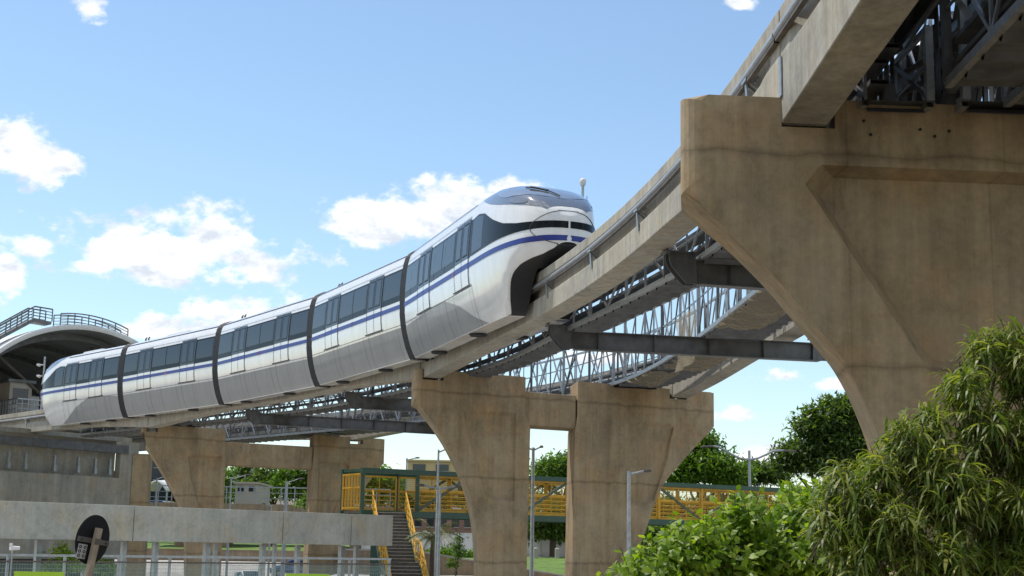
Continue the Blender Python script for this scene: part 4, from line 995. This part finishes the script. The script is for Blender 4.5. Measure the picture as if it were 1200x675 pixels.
# ------------------------------------------------------------------ lamp posts
def lamp_post(x, ytop, D, label, arms=(), r=.075, group='street lamp posts', up_rise=.0):
    top = aty(x, ytop, D); base_ = (top[0], top[1], 0)
    t = thing('street_lamp', label, 'street lamp', base_, group)
    m = MB(); m.tube([base_, (top[0], top[1], top[2]*.5), (top[0], top[1], top[2])], [r*1.25, r, r*.75], 10); m.tube([base_, (top[0], top[1], .12)], r*2.2, 10); m.build('pole', M['galv'], t)
    for L_, dz in arms:
        p = Vector(top); sgn = 1 if L_ > 0 else -1
        m = MB(); m.tube([p - Zv*.12, p + Vector((L_*.55, 0, dz*.7 - .02)), p + Vector((L_*.7, 0, dz))], .035, 8); m.build('arm', M['galv'], t)
        m = MB(); q = p + Vector((L_*.68, 0, dz)); e = p + Vector((L_*1.05, 0, dz + .02)); m.bar(q, e, .2, .07); m.bar(q + Zv*.04, e - Vector((L_*.08,0,0)) + Zv*.04, .12, .05); bevel(m.build('lamp_head', M['rust'], t), .02)
    return t
lamp_post(514, 527, 66, 'tall grey lamp post left of the middle pier with one short flag arm', ((.45, .02),), .06)
lamp_post(516, 570, 63, 'shorter grey lamp post with twin arms in front of the footbridge stairs', ((-1.0, .02), (.95, .02)), .06)
lamp_post(625, 524.5, 61, 'grey lamp post with two small heads between the legs of the middle pier', ((-.42, .03), (.4, .02)), .085)
lamp_post(737, 552, 49, 'grey lamp post with a single head in front of the right pier leg', ((.72, .0),), .075)
lamp_post(477, 537, 96, 'distant lamp post by the ochre building roof', ((.8, .02),), .07)
lamp_post(271, 560, 118, 'distant lamp post at the left inside the far pier opening', ((1.6, .25),), .09)
lamp_post(336, 564, 112, 'pale distant lamp post in the middle of the far pier opening', ((1.3, .2),), .15)
lamp_post(318, 592, 116, 'short distant lamp post in front of the retaining wall', ((-.7, .1),), .08)
lamp_post(184, 560, 120, 'distant lamp post left of the far pier by the white canopy', ((.8, .1),), .09)
# curved double arm lamp against the sky
top = aty(878, 528, 92); t = thing('street_lamp', 'tall double armed lamp with wavy arms standing against the sky at the right', 'street lamp', (top[0], top[1], 0), 'street lamp posts')
m = MB(); m.tube([(top[0], top[1], 0), (top[0], top[1], top[2])], [.14, .08], 10); m.build('pole', M['galv'], t)
for xs, ys in (((878,867,858,850,842,836), (539,537,533,528,524,523)), ((878,888,897,905,912,918), (539,537,533,529,528,528))):
    m = MB(); m.tube([aty(a, b_, 92) for a, b_ in zip(xs, ys)], .07, 8); m.build('arm', M['galv'], t)
    e = Vector(aty(xs[-1], ys[-1], 92)); m = MB(); sgn = 1 if xs[-1] > 878 else -1; m.bar(e, e + Vector((sgn*.8, 0, -.05)), .3, .12); bevel(m.build('lamp_head', M['rust'], t), .03)
# overhead wires at right
wr = MB()
for y in (566, 569.5, 573): 
    a = aty(846, y - 2, 100); b_ = aty(1010, y + 2, 108); wr.tube([a, (np.array(a)+b_)/2 - [0,0,.25], b_], .02, 5)
tag(wr.build('overhead_wire', M['steel'], None, aty(878, 569, 104)), 'thin utility wires running right behind the footbridge roof', 'wire')

# ------------------------------------------------------------------ cars
def car(x, y_roof, D, label, mat_, heading, scale=1.0, kinds='cars on the road behind'):
    p = aty(x, y_roof, D); z0 = ROADZ
    t = thing('parked_car', label, 'car', (p[0], p[1], z0), kinds, heading)
    S_ = MB(); prof = [(-2.05,.35),(-2.1,.72),(-1.95,.92),(-1.55,1.0),(-.95,1.42),(.35,1.45),(1.05,1.02),(1.85,.86),(2.05,.62),(2.02,.32)]
    rows = []
    for yy, k in ((-.86, .93), (-.8, 1), (.8, 1), (.86, .93)):
        rows.append([(a*(.985 + .015*(k == 1)), yy*(1 if b < 1.0 else .84), .3 + (b - .3)*k) for a, b in prof])
    S_.grid(rows); S_.face(rows[0]); S_.face(rows[-1][::-1]); S_.face([r[0] for r in rows] + [r[-1] for r in rows][::-1])
    b_ = S_.build('body', mat_, t, local=True); bevel(b_, .05, 2)
    g = MB()
    g.face([(.40, -.62, 1.425), (.40, .62, 1.425), (1.0, .7, 1.055), (1.0, -.7, 1.055)]); g.face([(-1.0,-.62,1.405), (-1.0,.62,1.405), (-1.5,.7,1.04), (-1.5,-.7,1.04)])
    for s_ in (-1, 1): g.face([(-1.35, s_*.80, 1.03), (-.9, s_*.715, 1.36), (.35, s_*.715, 1.38), (.9, s_*.80, 1.05)])
    for i, v in enumerate(g.v): g.v[i] = (v[0], v[1]*1.02, v[2] + .012)
    g.build('window', M['dglass'], t, local=True)
    for wx in (-1.3, 1.3):
        for s_ in (-1, 1):
            w2 = MB(); w2.tube([(wx, s_*.7, .31), (wx, s_*.88, .31)], .31, 18); wo = w2.build('wheel', M['black'], t, local=True)
            w2 = MB(); w2.tube([(wx, s_*.86, .31), (wx, s_*.89, .31)], .19, 14); w2.build('rim', M['galv'], wo, local=True)
    for s_ in (-1, 1):
        h = MB(); h.box((1.99, s_*.6, .68), (.12, .34, .14)); h.build('headlight', M['lampglass'], t, local=True)
        h = MB(); h.box((.75, s_*.95, 1.05), (.12, .16, .1)); h.build('wing_mirror', mat_, t, local=True)
    t.scale = (scale,)*3
    return t
ROADZ = 0.0
car(292, 662, 117, 'white car on the road under the low grey ramp', M['carwhite'], R(-62))
car(346, 655, 122, 'dark blue car partly hidden behind ramp posts', M['carblue'], R(-170)).location.z = .9
car(134, 653, 119, 'silver car behind the fence right of the round sign', M['cargrey'], R(10)).location.z = .4
car(187, 584, 150, 'small blue car by the white canopy left of the far pier', M['carblue'], R(0)).location.z = 6.35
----
* Instructions to follow *
Quote everything in the listing above exactly; pictures are the only thing to omit.

* Answer to the problem *
Continue the Blender Python script for this scene: part 4, from line 995. This part finishes the script. The script is for Blender 4.5. Measure the picture as if it were 1200x675 pixels.
# ------------------------------------------------------------------ lamp posts
def lamp_post(x, ytop, D, label, arms=(), r=.075, group='street lamp posts', up_rise=.0):
    top = aty(x, ytop, D); base_ = (top[0], top[1], 0)
    t = thing('street_lamp', label, 'street lamp', base_, group)
    m = MB(); m.tube([base_, (top[0], top[1], top[2]*.5), (top[0], top[1], top[2])], [r*1.25, r, r*.75], 10); m.tube([base_, (top[0], top[1], .12)], r*2.2, 10); m.build('pole', M['galv'], t)
    for L_, dz in arms:
        p = Vector(top); sgn = 1 if L_ > 0 else -1
        m = MB(); m.tube([p - Zv*.12, p + Vector((L_*.55, 0, dz*.7 - .02)), p + Vector((L_*.7, 0, dz))], .035, 8); m.build('arm', M['galv'], t)
        m = MB(); q = p + Vector((L_*.68, 0, dz)); e = p + Vector((L_*1.05, 0, dz + .02)); m.bar(q, e, .2, .07); m.bar(q + Zv*.04, e - Vector((L_*.08,0,0)) + Zv*.04, .12, .05); bevel(m.build('lamp_head', M['rust'], t), .02)
    return t
lamp_post(514, 527, 66, 'tall grey lamp post left of the middle pier with one short flag arm', ((.45, .02),), .06)
lamp_post(516, 570, 63, 'shorter grey lamp post with twin arms in front of the footbridge stairs', ((-1.0, .02), (.95, .02)), .06)
lamp_post(625, 524.5, 61, 'grey lamp post with two small heads between the legs of the middle pier', ((-.42, .03), (.4, .02)), .085)
lamp_post(737, 552, 49, 'grey lamp post with a single head in front of the right pier leg', ((.72, .0),), .075)
lamp_post(477, 537, 96, 'distant lamp post by the ochre building roof', ((.8, .02),), .07)
lamp_post(271, 560, 118, 'distant lamp post at the left inside the far pier opening', ((1.6, .25),), .09)
lamp_post(336, 564, 112, 'pale distant lamp post in the middle of the far pier opening', ((1.3, .2),), .15)
lamp_post(318, 592, 116, 'short distant lamp post in front of the retaining wall', ((-.7, .1),), .08)
lamp_post(184, 560, 120, 'distant lamp post left of the far pier by the white canopy', ((.8, .1),), .09)
# curved double arm lamp against the sky
top = aty(878, 528, 92); t = thing('street_lamp', 'tall double armed lamp with wavy arms standing against the sky at the right', 'street lamp', (top[0], top[1], 0), 'street lamp posts')
m = MB(); m.tube([(top[0], top[1], 0), (top[0], top[1], top[2])], [.14, .08], 10); m.build('pole', M['galv'], t)
for xs, ys in (((878,867,858,850,842,836), (539,537,533,528,524,523)), ((878,888,897,905,912,918), (539,537,533,529,528,528))):
    m = MB(); m.tube([aty(a, b_, 92) for a, b_ in zip(xs, ys)], .07, 8); m.build('arm', M['galv'], t)
    e = Vector(aty(xs[-1], ys[-1], 92)); m = MB(); sgn = 1 if xs[-1] > 878 else -1; m.bar(e, e + Vector((sgn*.8, 0, -.05)), .3, .12); bevel(m.build('lamp_head', M['rust'], t), .03)
# overhead wires at right
wr = MB()
for y in (566, 569.5, 573): 
    a = aty(846, y - 2, 100); b_ = aty(1010, y + 2, 108); wr.tube([a, (np.array(a)+b_)/2 - [0,0,.25], b_], .02, 5)
tag(wr.build('overhead_wire', M['steel'], None, aty(878, 569, 104)), 'thin utility wires running right behind the footbridge roof', 'wire')

# ------------------------------------------------------------------ cars
def car(x, y_roof, D, label, mat_, heading, scale=1.0, kinds='cars on the road behind'):
    p = aty(x, y_roof, D); z0 = ROADZ
    t = thing('parked_car', label, 'car', (p[0], p[1], z0), kinds, heading)
    S_ = MB(); prof = [(-2.05,.35),(-2.1,.72),(-1.95,.92),(-1.55,1.0),(-.95,1.42),(.35,1.45),(1.05,1.02),(1.85,.86),(2.05,.62),(2.02,.32)]
    rows = []
    for yy, k in ((-.86, .93), (-.8, 1), (.8, 1), (.86, .93)):
        rows.append([(a*(.985 + .015*(k == 1)), yy*(1 if b < 1.0 else .84), .3 + (b - .3)*k) for a, b in prof])
    S_.grid(rows); S_.face(rows[0]); S_.face(rows[-1][::-1]); S_.face([r[0] for r in rows] + [r[-1] for r in rows][::-1])
    b_ = S_.build('body', mat_, t, local=True); bevel(b_, .05, 2)
    g = MB()
    g.face([(.40, -.62, 1.425), (.40, .62, 1.425), (1.0, .7, 1.055), (1.0, -.7, 1.055)]); g.face([(-1.0,-.62,1.405), (-1.0,.62,1.405), (-1.5,.7,1.04), (-1.5,-.7,1.04)])
    for s_ in (-1, 1): g.face([(-1.35, s_*.80, 1.03), (-.9, s_*.715, 1.36), (.35, s_*.715, 1.38), (.9, s_*.80, 1.05)])
    for i, v in enumerate(g.v): g.v[i] = (v[0], v[1]*1.02, v[2] + .012)
    g.build('window', M['dglass'], t, local=True)
    for wx in (-1.3, 1.3):
        for s_ in (-1, 1):
            w2 = MB(); w2.tube([(wx, s_*.7, .31), (wx, s_*.88, .31)], .31, 18); wo = w2.build('wheel', M['black'], t, local=True)
            w2 = MB(); w2.tube([(wx, s_*.86, .31), (wx, s_*.89, .31)], .19, 14); w2.build('rim', M['galv'], wo, local=True)
    for s_ in (-1, 1):
        h = MB(); h.box((1.99, s_*.6, .68), (.12, .34, .14)); h.build('headlight', M['lampglass'], t, local=True)
        h = MB(); h.box((.75, s_*.95, 1.05), (.12, .16, .1)); h.build('wing_mirror', mat_, t, local=True)
    t.scale = (scale,)*3
    return t
ROADZ = 0.0
car(292, 662, 117, 'white car on the road under the low grey ramp', M['carwhite'], R(-62))
car(346, 655, 122, 'dark blue car partly hidden behind ramp posts', M['carblue'], R(-170)).location.z = .9
car(134, 653, 119, 'silver car behind the fence right of the round sign', M['cargrey'], R(10)).location.z = .4
car(187, 584, 150, 'small blue car by the white canopy left of the far pier', M['carblue'], R(0)).location.z = 6.35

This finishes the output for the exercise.